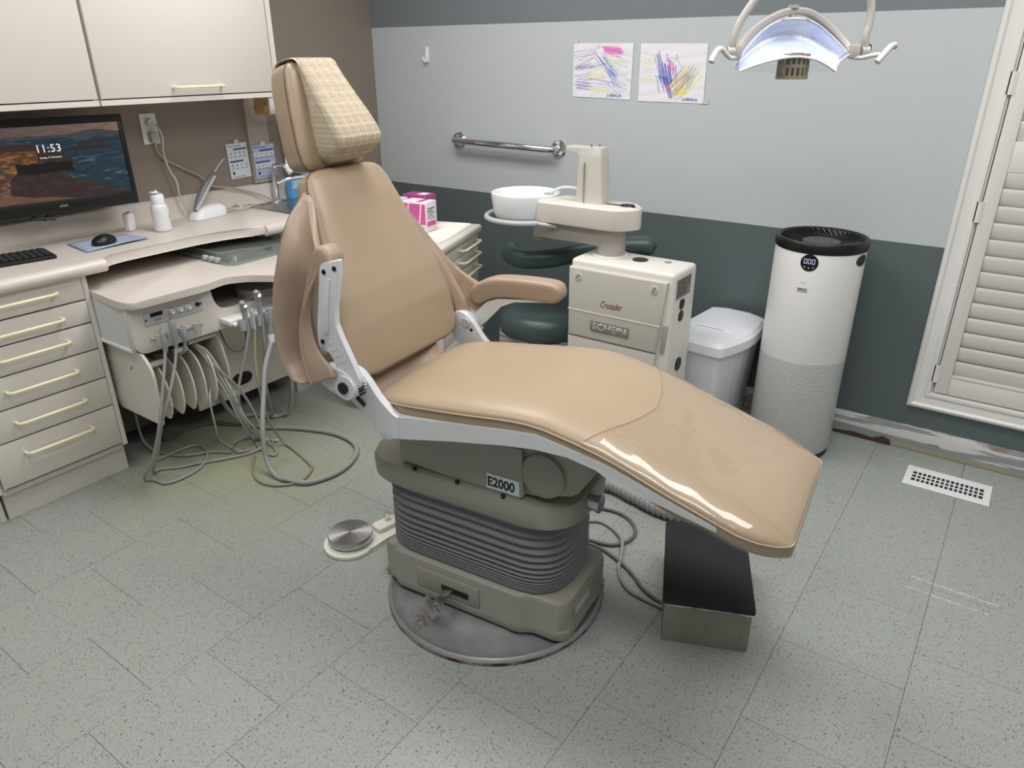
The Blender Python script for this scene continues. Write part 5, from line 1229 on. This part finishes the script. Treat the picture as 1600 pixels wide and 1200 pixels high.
AP = thing('air_purifier', 'tall white cylindrical air purifier with black top grille near the window', 'air purifier', (-.585, 2.762, 0))
r_ = .155
obj('purifier_body', lathe(BM(), [(0, .022), (r_-.006, .022), (r_, .030), (r_, .815), (r_-.002, .822), (r_-.02, .822), (0, .70)], n=96), 'purifier_shell', AP, ang=40)
obj('base_ring', lathe(BM(), [(0, 0), (r_-.006, 0), (r_-.003, .004), (r_-.003, .024), (0, .024)], n=64), 'black', AP)
obj('top_ring', lathe(BM(), [(r_-.022, .815), (r_+.001, .815), (r_+.004, .822), (r_+.004, .846), (r_, .852), (r_-.008, .853), (r_-.018, .845), (r_-.022, .835)], n=96), 'black', AP)
gr = obj('grille_bowl', lathe(BM(), [(r_-.020, .842), (.125, .826), (.095, .818), (.066, .820), (0, .820)], n=64), 'black', AP)
for i in range(44):
    a = 2*PI*i/44; bm = BM(); rows = []
    for j in range(6):
        t_ = j/5; rr_ = .068+(.136-.068)*t_; aa = a+.42*t_; z = .824+.022*t_**1.4
        rows.append([Vector((rr_*math.cos(aa+o_), rr_*math.sin(aa+o_), z+h_)) for o_, h_ in ((0, 0), (.008/rr_*.35, .006), (.012/rr_*.5, .006), (.012/rr_*.5, 0))])
    loft(bm, rows); obj('grille_blade', bm, 'black', gr)
obj('hub_cap', lathe(BM(), [(0, .835), (.058, .835), (.066, .832), (.068, .820)], n=40), 'hub_grey', AP)
fa_ = math.atan2(2.62-2.762, -.588+.585)-.0
def on_cyl(u, z, off=0.0): # u metres along the shell from the front axis
    a = R(-90)+u/r_; return Vector(((r_+off)*math.cos(a), (r_+off)*math.sin(a), z))
bm = BM()
def disc(bm, uc, zc, rad, off, n=28, rx=1.0):
    c = bm.verts.new(on_cyl(uc, zc, off+.0002)); R1 = [bm.verts.new(on_cyl(uc+rad*rx*math.cos(2*PI*i/n), zc+rad*math.sin(2*PI*i/n), off)) for i in range(n)]; R0 = [bm.verts.new(on_cyl(uc+rad*rx*math.cos(2*PI*i/n), zc+rad*math.sin(2*PI*i/n), -.001)) for i in range(n)]
    for i in range(n): bm.faces.new((c, R1[i], R1[(i+1) % n])); bm.faces.new((R1[i], R0[i], R0[(i+1) % n], R1[(i+1) % n]))
    return bm
U0 = .005
dp = obj('display', disc(BM(), U0, .785, .030, .0012), 'black', AP)
def patch(u0, u1, z0, z1, off=.0018, n=4):
    bm = BM(); rows = [[on_cyl(u0+(u1-u0)*i/n, z, o_) for z, o_ in ((z0, -.0005), (z0, off), (z1, off), (z1, -.0005))] for i in range(n+1)]
    return loft(bm, rows)
for q in (-.0135, 0, .0135):
    for a in ((-.005, -.0035, -.008, .008), (.0035, .005, -.008, .008), (-.005, .005, -.0085, -.0070), (-.005, .005, .0070, .0085)):
        obj('digit', patch(U0+q+a[0], U0+q+a[1], .790+a[2], .790+a[3], .0022, 1), 'led_white', dp)
    obj('touch_icon', disc(BM(), U0+q*1.05, .769 if q else .767, .0035, .0018, 12), 'plate_grey', dp)
obj('status_light', patch(U0-.019, U0-.002, .713, .716), 'led_green', AP)
lb = obj('sticker', patch(U0-.026, U0+.008, .680, .694), 'light_grey', AP)
for i in range(6): obj('print_block', patch(U0-.024+.0052*i, U0-.0202+.0052*i, .687, .691, .0022, 1), 'ink' if i < 3 else 'grey_print', lb)
obj('print_line', patch(U0-.024, U0+.006, .6825, .684, .0022, 2), 'grey_print', lb)
bm = BM()
for rad, off in ((.020, .0015),): disc(bm, .205, .790, rad, off, 24, 1.6)
obj('hand_grip', bm, 'black', AP)

# ================================================================ WALL FITTINGS
GB = thing('grab_bar', 'chrome grab bar mounted on the pale grey wall', 'grab bar', (-2.12, YB, 1.06))
bm = BM(); tube(bm, [(-2.440, YB-.004, 1.058), (-2.440, YB-.045, 1.060), (-2.425, YB-.058, 1.061), (-1.865, YB-.058, 1.052), (-1.848, YB-.045, 1.052), (-1.848, YB-.004, 1.052)], .0155, 18); obj('bar', bm, 'chrome', GB, world=True, ang=60)
for x, z in ((-2.440, 1.058), (-1.848, 1.052)):
    obj('flange', lathe(BM(), [(0, 0), (.040, 0), (.040, .004), (.034, .012), (.020, .016), (0, .016)], (x, YB-.0005, z), 32, Matrix.Rotation(R(90), 4, 'X')), 'chrome', GB, world=True)
HK = thing('wall_hook', 'small white plastic adhesive hook on the grey wall above the grab bar', 'hook', (-2.628, YB, 1.45))
obj('hook_plate', box(-2.640, -2.616, YB-.006, YB-.0005, 1.415, 1.488, .004), 'white_plastic', HK, world=True)
bm = BM(); tube(bm, [(-2.628, YB-.006, 1.470), (-2.628, YB-.012, 1.435), (-2.628, YB-.018, 1.420), (-2.632, YB-.026, 1.428), (-2.634, YB-.028, 1.442)], .005, 8, k=3); obj('hook_prong', bm, 'white_plastic', HK, world=True)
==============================
Quote the material exactly. Pictures stay out.

§ **RESULT BELOW**:
The Blender Python script for this scene continues. Write part 5, from line 1229 on. This part finishes the script. Treat the picture as 1600 pixels wide and 1200 pixels high.
AP = thing('air_purifier', 'tall white cylindrical air purifier with black top grille near the window', 'air purifier', (-.585, 2.762, 0))
r_ = .155
obj('purifier_body', lathe(BM(), [(0, .022), (r_-.006, .022), (r_, .030), (r_, .815), (r_-.002, .822), (r_-.02, .822), (0, .70)], n=96), 'purifier_shell', AP, ang=40)
obj('base_ring', lathe(BM(), [(0, 0), (r_-.006, 0), (r_-.003, .004), (r_-.003, .024), (0, .024)], n=64), 'black', AP)
obj('top_ring', lathe(BM(), [(r_-.022, .815), (r_+.001, .815), (r_+.004, .822), (r_+.004, .846), (r_, .852), (r_-.008, .853), (r_-.018, .845), (r_-.022, .835)], n=96), 'black', AP)
gr = obj('grille_bowl', lathe(BM(), [(r_-.020, .842), (.125, .826), (.095, .818), (.066, .820), (0, .820)], n=64), 'black', AP)
for i in range(44):
    a = 2*PI*i/44; bm = BM(); rows = []
    for j in range(6):
        t_ = j/5; rr_ = .068+(.136-.068)*t_; aa = a+.42*t_; z = .824+.022*t_**1.4
        rows.append([Vector((rr_*math.cos(aa+o_), rr_*math.sin(aa+o_), z+h_)) for o_, h_ in ((0, 0), (.008/rr_*.35, .006), (.012/rr_*.5, .006), (.012/rr_*.5, 0))])
    loft(bm, rows); obj('grille_blade', bm, 'black', gr)
obj('hub_cap', lathe(BM(), [(0, .835), (.058, .835), (.066, .832), (.068, .820)], n=40), 'hub_grey', AP)
fa_ = math.atan2(2.62-2.762, -.588+.585)-.0
def on_cyl(u, z, off=0.0): # u metres along the shell from the front axis
    a = R(-90)+u/r_; return Vector(((r_+off)*math.cos(a), (r_+off)*math.sin(a), z))
bm = BM()
def disc(bm, uc, zc, rad, off, n=28, rx=1.0):
    c = bm.verts.new(on_cyl(uc, zc, off+.0002)); R1 = [bm.verts.new(on_cyl(uc+rad*rx*math.cos(2*PI*i/n), zc+rad*math.sin(2*PI*i/n), off)) for i in range(n)]; R0 = [bm.verts.new(on_cyl(uc+rad*rx*math.cos(2*PI*i/n), zc+rad*math.sin(2*PI*i/n), -.001)) for i in range(n)]
    for i in range(n): bm.faces.new((c, R1[i], R1[(i+1) % n])); bm.faces.new((R1[i], R0[i], R0[(i+1) % n], R1[(i+1) % n]))
    return bm
U0 = .005
dp = obj('display', disc(BM(), U0, .785, .030, .0012), 'black', AP)
def patch(u0, u1, z0, z1, off=.0018, n=4):
    bm = BM(); rows = [[on_cyl(u0+(u1-u0)*i/n, z, o_) for z, o_ in ((z0, -.0005), (z0, off), (z1, off), (z1, -.0005))] for i in range(n+1)]
    return loft(bm, rows)
for q in (-.0135, 0, .0135):
    for a in ((-.005, -.0035, -.008, .008), (.0035, .005, -.008, .008), (-.005, .005, -.0085, -.0070), (-.005, .005, .0070, .0085)):
        obj('digit', patch(U0+q+a[0], U0+q+a[1], .790+a[2], .790+a[3], .0022, 1), 'led_white', dp)
    obj('touch_icon', disc(BM(), U0+q*1.05, .769 if q else .767, .0035, .0018, 12), 'plate_grey', dp)
obj('status_light', patch(U0-.019, U0-.002, .713, .716), 'led_green', AP)
lb = obj('sticker', patch(U0-.026, U0+.008, .680, .694), 'light_grey', AP)
for i in range(6): obj('print_block', patch(U0-.024+.0052*i, U0-.0202+.0052*i, .687, .691, .0022, 1), 'ink' if i < 3 else 'grey_print', lb)
obj('print_line', patch(U0-.024, U0+.006, .6825, .684, .0022, 2), 'grey_print', lb)
bm = BM()
for rad, off in ((.020, .0015),): disc(bm, .205, .790, rad, off, 24, 1.6)
obj('hand_grip', bm, 'black', AP)

# ================================================================ WALL FITTINGS
GB = thing('grab_bar', 'chrome grab bar mounted on the pale grey wall', 'grab bar', (-2.12, YB, 1.06))
bm = BM(); tube(bm, [(-2.440, YB-.004, 1.058), (-2.440, YB-.045, 1.060), (-2.425, YB-.058, 1.061), (-1.865, YB-.058, 1.052), (-1.848, YB-.045, 1.052), (-1.848, YB-.004, 1.052)], .0155, 18); obj('bar', bm, 'chrome', GB, world=True, ang=60)
for x, z in ((-2.440, 1.058), (-1.848, 1.052)):
    obj('flange', lathe(BM(), [(0, 0), (.040, 0), (.040, .004), (.034, .012), (.020, .016), (0, .016)], (x, YB-.0005, z), 32, Matrix.Rotation(R(90), 4, 'X')), 'chrome', GB, world=True)
HK = thing('wall_hook', 'small white plastic adhesive hook on the grey wall above the grab bar', 'hook', (-2.628, YB, 1.45))
obj('hook_plate', box(-2.640, -2.616, YB-.006, YB-.0005, 1.415, 1.488, .004), 'white_plastic', HK, world=True)
bm = BM(); tube(bm, [(-2.628, YB-.006, 1.470), (-2.628, YB-.012, 1.435), (-2.628, YB-.018, 1.420), (-2.632, YB-.026, 1.428), (-2.634, YB-.028, 1.442)], .005, 8, k=3); obj('hook_prong', bm, 'white_plastic', HK, world=True)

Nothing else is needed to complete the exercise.